The notice came after Beijing Capital International Airport cancelled all flights to and from Pakistan on Wednesday and Thursday, including connecting flights, according to a statement sent to the Global Times by the North China Air Traffic Management Bureau under the CAAC on Thursday.

Whether those flights will fly on Friday as scheduled is still unknown.

The bureau said that 22 flights fly in and out of Pakistan every week, including two from Air China and other flights from Pakistan International Airlines. 

Flights to Pakistan have undergone major changes in recent days and the CAAC reminded passengers to check flight information before they make plans, said the statement. 

Pakistan airspace remained closed Thursday morning local time. All international and domestic commercial flights in and out of Pakistan were cancelled until further notice, CNN quoted Pakistan's Civil Aviation Authority as saying.

Civilian aviation experts reached by the Global Times said flights from the Middle East that usually overfly Pakistan and the Pakistan-India border will have to reroute over India, Myanmar or central Asia to enter China. 

At the request of the International Civil Aviation Organization (ICAO), the CAAC opened part of China's airspace and air routes for foreign airlines to reroute, China National Radio reported. 

As of 10 pm Thursday, 28 domestic airlines affected by the closure of Pakistani airspace adjusted flight plans and 49 foreign flights used Chinese airspace to reroute. 

According to flight tracking company Flightradar on Twitter, all flights in and out of Pakistan had stopped on Wednesday. Flights from carriers including Singapore Airlines, Finnair, British Airways, Aeroflot and Air India had to detour, Flightradar said.
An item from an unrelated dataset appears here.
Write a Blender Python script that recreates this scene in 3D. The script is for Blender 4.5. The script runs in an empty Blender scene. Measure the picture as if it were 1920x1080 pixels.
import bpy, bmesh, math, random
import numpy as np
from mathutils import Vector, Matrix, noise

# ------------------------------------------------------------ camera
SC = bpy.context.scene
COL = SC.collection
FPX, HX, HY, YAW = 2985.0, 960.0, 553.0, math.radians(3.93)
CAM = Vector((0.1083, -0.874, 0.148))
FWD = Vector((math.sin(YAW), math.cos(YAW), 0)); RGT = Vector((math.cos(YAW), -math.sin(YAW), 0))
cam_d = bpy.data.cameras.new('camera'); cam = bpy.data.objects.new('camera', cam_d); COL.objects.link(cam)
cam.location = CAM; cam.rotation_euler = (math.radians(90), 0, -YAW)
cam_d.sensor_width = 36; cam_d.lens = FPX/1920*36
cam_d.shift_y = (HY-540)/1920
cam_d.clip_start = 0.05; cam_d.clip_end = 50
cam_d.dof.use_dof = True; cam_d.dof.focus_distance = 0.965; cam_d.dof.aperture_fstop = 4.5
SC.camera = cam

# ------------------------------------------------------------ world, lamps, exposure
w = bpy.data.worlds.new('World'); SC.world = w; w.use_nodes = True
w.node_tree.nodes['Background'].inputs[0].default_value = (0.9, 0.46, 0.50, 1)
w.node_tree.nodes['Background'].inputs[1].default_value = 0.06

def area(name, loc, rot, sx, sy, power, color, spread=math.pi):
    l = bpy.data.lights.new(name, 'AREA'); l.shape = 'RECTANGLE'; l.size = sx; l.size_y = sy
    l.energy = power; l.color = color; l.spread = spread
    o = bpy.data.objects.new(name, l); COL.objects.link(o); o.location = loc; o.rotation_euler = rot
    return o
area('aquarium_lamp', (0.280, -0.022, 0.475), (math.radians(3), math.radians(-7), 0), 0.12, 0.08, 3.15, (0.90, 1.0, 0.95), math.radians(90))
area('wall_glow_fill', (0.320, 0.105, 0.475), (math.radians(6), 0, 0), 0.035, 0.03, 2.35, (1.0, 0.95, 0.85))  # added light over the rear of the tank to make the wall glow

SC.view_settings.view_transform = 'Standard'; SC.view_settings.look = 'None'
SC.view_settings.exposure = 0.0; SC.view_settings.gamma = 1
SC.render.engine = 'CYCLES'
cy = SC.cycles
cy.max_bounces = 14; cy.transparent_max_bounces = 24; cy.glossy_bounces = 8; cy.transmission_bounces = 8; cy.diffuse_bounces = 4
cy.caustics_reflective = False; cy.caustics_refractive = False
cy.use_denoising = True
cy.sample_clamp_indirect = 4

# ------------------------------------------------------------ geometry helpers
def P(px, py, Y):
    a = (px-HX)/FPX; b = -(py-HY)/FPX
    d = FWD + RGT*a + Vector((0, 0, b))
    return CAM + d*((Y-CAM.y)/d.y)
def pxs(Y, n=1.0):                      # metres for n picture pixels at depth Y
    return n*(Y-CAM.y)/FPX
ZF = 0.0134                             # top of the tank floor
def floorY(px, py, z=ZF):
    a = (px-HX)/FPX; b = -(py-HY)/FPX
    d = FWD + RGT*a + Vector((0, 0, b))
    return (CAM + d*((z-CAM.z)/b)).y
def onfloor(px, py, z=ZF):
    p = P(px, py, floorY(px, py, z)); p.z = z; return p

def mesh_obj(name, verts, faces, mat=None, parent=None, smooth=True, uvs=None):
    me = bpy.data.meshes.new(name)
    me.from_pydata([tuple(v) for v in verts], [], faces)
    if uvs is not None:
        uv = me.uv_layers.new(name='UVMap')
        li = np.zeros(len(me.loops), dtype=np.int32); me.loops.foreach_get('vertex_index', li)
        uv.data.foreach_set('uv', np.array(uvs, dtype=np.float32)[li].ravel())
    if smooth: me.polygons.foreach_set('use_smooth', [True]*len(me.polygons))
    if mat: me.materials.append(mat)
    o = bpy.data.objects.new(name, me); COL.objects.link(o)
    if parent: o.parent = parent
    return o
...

About 800 flights a day use the India-Pakistan air corridor, according to Reuters.

Tension between India and Pakistan continued to escalate on Thursday after the two said they had shot down each other's warplanes, AFP reported on Thursday.

Chinese Defense Ministry spokesperson Ren Guoqiang on Thursday called for restraint from both sides, saying that China hoped India and Pakistan would find a solution through dialogue.